§A · Dispatch · Landing
Hess flies to Menorca as Chevron slashes 8,000 jobs post-merger
The corporate Gulfstream landed on the Balearic island the same week Chevron reported $2.89 billion in Guyana profits and began cutting former Hess employees.
By celebplanes · 1 min read · Hess

Hess
Hess Corporation’s Gulfstream G650ER, tail number N1454H, departed Newark Liberty International Airport shortly before midnight on June 17 and landed at Menorca Airport six and a half hours later on June 18. The flight arrived the same week Chevron, which closed its $53 billion acquisition of Hess in July 2025, disclosed it would eliminate up to 8,000 jobs by the end of 2026, starting with 575 cuts at the former Hess Tower in Houston [budsoffshoreenergy.com].
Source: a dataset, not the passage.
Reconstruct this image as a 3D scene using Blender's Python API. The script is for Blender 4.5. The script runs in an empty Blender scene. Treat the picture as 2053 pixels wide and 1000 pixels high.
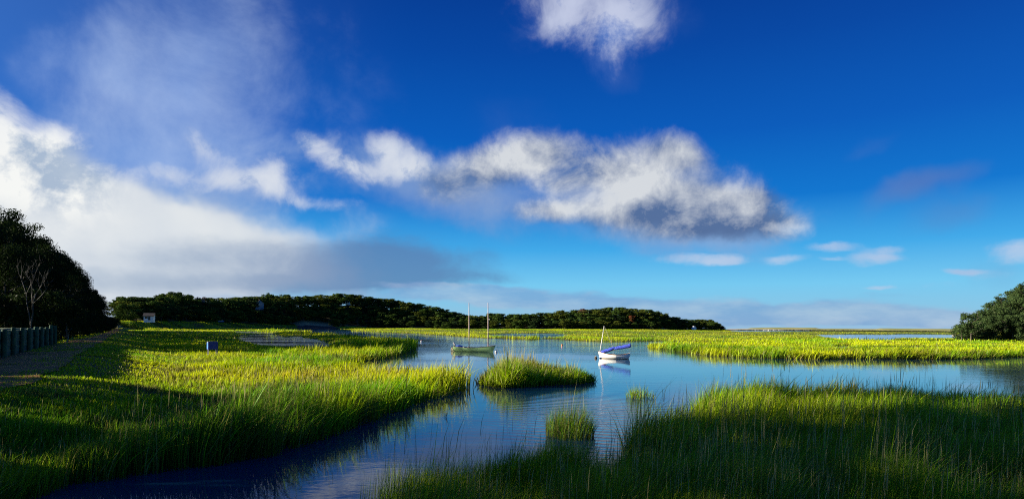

Chevron’s prize in the merger—the 30% stake in ExxonMobil’s Stabroek block offshore Guyana—continued to generate outsized returns. Combined profits from the block reached $7.56 billion in 2025, with Chevron’s share at $2.89 billion, though lower oil prices shrank Hess’s 2025 profit from $3.15 billion the year prior [oilnow.gy]. The block now produces over 900,000 barrels per day, with plans to hit 1.3 million by 2027 via new FPSOs [energynewsbeat.co].
Just a week before the Menorca landing, the same aircraft made a trip to Guyana (June 11), underscoring the continued operational focus on Stabroek. The Balearic stop, not one of Hess’s typical business destinations, suggests a corporate retreat or strategic planning session—perhaps to decide which of the 8,000 pink slips land on which desks.